DO THIS –
Reproduce exactly, with no pictures, each line from the opening of the material down through the line containing "fol.build('foliage', M['leaf'], pt)".

COLLECTED MATERIAL –
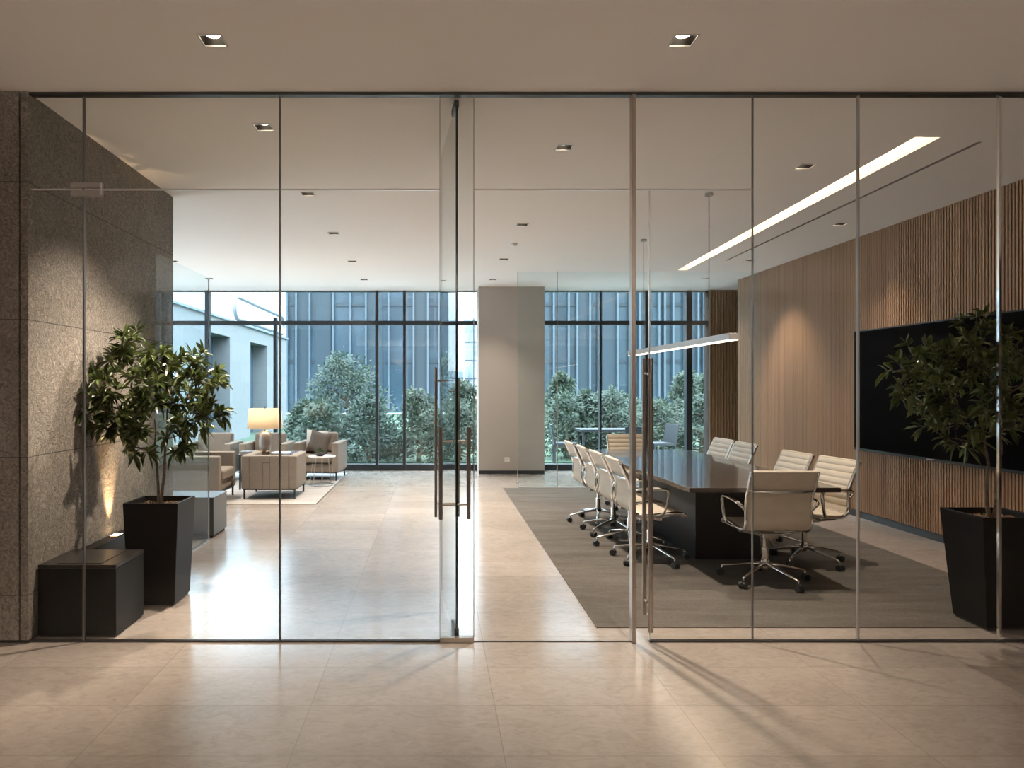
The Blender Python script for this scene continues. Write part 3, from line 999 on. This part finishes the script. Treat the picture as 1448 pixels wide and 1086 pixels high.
bark, fol = grow([t_ for t_ in tips_from(right_px, PR.x, 4.45, random.Random(5), 0.28)], 0.64, 0.85, 8, leaf_len=(0.06, 0.115), sub=4, leaves=8, front=PART_D + 0.03 - PR.y)
bark.build('trunk', M['bark'], pt, smooth=True)
fol.build('foliage', M['leaf'], pt)

# ------------------------------------------------------------------ meeting room
rg = thing('meeting_rug', 'large grey brown woven rug under the meeting table', 'rug', (0, 0, 0))
MB().box(1.006, 4.094, 4.376, 10.39, 0, 0.0058).build('pile', M['rug'], rg)
e = MB()
e.box(1.0, 4.1, 4.37, 4.376, 0, 0.006); e.box(1.0, 4.1, 10.39, 10.396, 0, 0.006)
e.box(1.0, 1.006, 4.37, 10.396, 0, 0.006); e.box(4.094, 4.1, 4.37, 10.396, 0, 0.006)
e.build('edge_binding', M['rug_edge'], rg)

tb = thing('meeting_table', 'long dark meeting table with boat shaped top and black pedestal', 'table', (0, 0, 0.006))
outl = [(1.885, 5.24), (3.01, 5.24), (3.045, 6.2), (3.05, 7.0), (3.035, 7.8), (3.0, 8.45), (1.90, 8.45), (1.855, 7.8), (1.835, 7.0), (1.845, 6.2)]
t = MB()
n = len(outl)
t.add([(x, y, 0.700) for x, y in outl] + [(x, y, 0.736) for x, y in outl], [tuple(reversed(range(n))), tuple(range(n, 2 * n))] + [(k, (k + 1) % n, n + (k + 1) % n, n + k) for k in range(n)])
t.build('tabletop', M['tabletop'], tb, bevel=0.003)
MB().box(2.24, 2.80, 6.08, 7.75, 0.0, 0.700).build('pedestal', M['pedestal'], tb, bevel=0.004)


def make_chair():
    root = empty('conference_chair', (0, 0, 0.006))
    prof = catmull([(-0.318, 0, 0.868), (-0.272, 0, 0.765), (-0.226, 0, 0.655), (-0.222, 0, 0.555), (-0.222, 0, 0.482), (-0.190, 0, 0.434),
                    (-0.12, 0, 0.420), (0.0, 0, 0.428), (0.12, 0, 0.440), (0.195, 0, 0.438), (0.228, 0, 0.418)], 8)
    k0 = 5 * 8 - 2
    W = 0.228

    def sling(pts, step=0.055):
        s, acc = [0.0], 0
        for p, q in zip(pts, pts[1:]):
            acc += (q - p).length; s.append(acc)
        # resample finely so that the stitched channels show
        N = max(24, int(acc / 0.006))
        fine = []
        j = 0
        for i in range(N + 1):
            t_ = acc * i / N
            while j < len(s) - 2 and s[j + 1] < t_: j += 1
            f_ = (t_ - s[j]) / max(1e-9, s[j + 1] - s[j])
            fine.append((pts[j].lerp(pts[j + 1], f_), t_))
        front, back = [], []
        for i, (p, t_) in enumerate(fine):
            d = (fine[min(i + 1, N)][0] - fine[max(i - 1, 0)][0]).normalized()
            nrm = Vector((-d.z, 0, d.x))
            if nrm.x < 0 and abs(nrm.x) > abs(nrm.z): nrm = -nrm
            if abs(nrm.z) >= abs(nrm.x) and nrm.z < 0: nrm = -nrm
            ph = (t_ % step) / step
            rib = 0.009 * max(0.0, math.sin(math.pi * ph)) ** 0.45
            front.append(p + nrm * (0.007 + rib)); back.append(p - nrm * 0.006)
        b = MB()
        ring = front + back[::-1]
        m = len(ring)
        b.add([(p.x, -W, p.z) for p in ring] + [(p.x, W, p.z) for p in ring], [(k, m + k, m + (k + 1) % m, (k + 1) % m) for k in range(m)])
        L = len(front)
        side = []
        for k in range(L - 1):
            side.append((k, k + 1, m - 2 - k, m - 1 - k))
            side.append((m + m - 1 - k, m + m - 2 - k, m + k + 1, m + k))
        b.f += side
        return b
    bk = sling(prof[:k0 + 1])
    bk.tube([(-0.318, -W - 0.004, 0.868), (-0.318, W + 0.004, 0.868)], 0.0135, 10)
    back = bk.build('backrest', M['leather'], root, smooth=False, fix=True)
    st = sling(prof[k0:])
    st.tube([(0.226, -W - 0.004, 0.413), (0.226, W + 0.004, 0.413)], 0.0135, 10)
    st.build('seat', M['leather'], root, smooth=False, fix=True)
    for sgn in (-1, 1):
        MB().tube([Vector((p.x, sgn * 0.239, p.z)) for p in prof[::2]], 0.0125, 8, flat=(0.75, 1.25)).build('side_frame', M['chrome'], root, smooth=True)
        arm = catmull([(-0.222, sgn * 0.245, 0.585), (-0.215, sgn * 0.290, 0.632), (-0.12, sgn * 0.302, 0.650), (0.02, sgn * 0.302, 0.650), (0.062, sgn * 0.300, 0.628),
                       (0.055, sgn * 0.296, 0.54), (0.03, sgn * 0.283, 0.45), (-0.02, sgn * 0.248, 0.424)], 5)
        MB().tube(arm, 0.0115, 8, flat=(1.2, 0.75)).build('armrest', M['chrome'], root, smooth=True)
    z = 0.725
    MB().tube(catmull([(-0.262, -0.240, z), (-0.278, -0.15, z - 0.004), (-0.284, 0, z - 0.006), (-0.278, 0.15, z - 0.004), (-0.262, 0.240, z)], 5), 0.009, 8, flat=(1.2, 0.7)).build('back_stretcher', M['chrome'], root, smooth=True)
    b = MB()
    b.tube([(-0.10, -0.237, 0.405), (-0.07, -0.1, 0.372), (-0.07, 0.1, 0.372), (-0.10, 0.237, 0.405)], 0.009, 8)
    b.tube([(0.10, -0.237, 0.425), (0.06, -0.1, 0.375), (0.06, 0.1, 0.375), (0.10, 0.237, 0.425)], 0.009, 8)
    b.box(-0.10, 0.09, -0.055, 0.055, 0.345, 0.382)
    b.build('seat_mechanism', M['alu'], root, bevel=0.003)
    MB().tube(catmull([(0.0, -0.05, 0.362), (0.02, -0.14, 0.356), (0.05, -0.21, 0.35)], 4), 0.005, 6).build('tilt_lever', M['rubber'], root, smooth=True)
    MB().lathe([(0.030, 0.105), (0.032, 0.16), (0.026, 0.175), (0.026, 0.26), (0.016, 0.262), (0.016, 0.35)], n=16).build('gas_column', M['alu'], root, smooth=False)
    for k in range(5):
        lp = [(0.02, 0, 0.135), (0.12, 0, 0.118), (0.22, 0, 0.098), (0.30, 0, 0.082), (0.318, 0, 0.074)]
        leg = MB().tube(lp, [0.022, 0.018, 0.015, 0.012, 0.008], 8, flat=(1.0, 0.72))
        leg.tube([(0.312, 0, 0.078), (0.312, 0, 0.045)], 0.006, 8)
        lo = leg.build('leg', M['alu'], root, smooth=True)
        lo.rotation_euler.z = R(72 * k)
        c = MB()
        for sgn in (-1, 1):
            c.add(*wheel(0.312 + 0.008, sgn * 0.014, 0.0265, 0.0265, 0.011))
        c.tube([(0.312, 0, 0.05), (0.32, 0, 0.028)], 0.010, 8)
        c.build('caster', M['rubber'], lo, smooth=False, bevel=0.002)
    return root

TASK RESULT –
The Blender Python script for this scene continues. Write part 3, from line 999 on. This part finishes the script. Treat the picture as 1448 pixels wide and 1086 pixels high.
bark, fol = grow([t_ for t_ in tips_from(right_px, PR.x, 4.45, random.Random(5), 0.28)], 0.64, 0.85, 8, leaf_len=(0.06, 0.115), sub=4, leaves=8, front=PART_D + 0.03 - PR.y)
bark.build('trunk', M['bark'], pt, smooth=True)
fol.build('foliage', M['leaf'], pt)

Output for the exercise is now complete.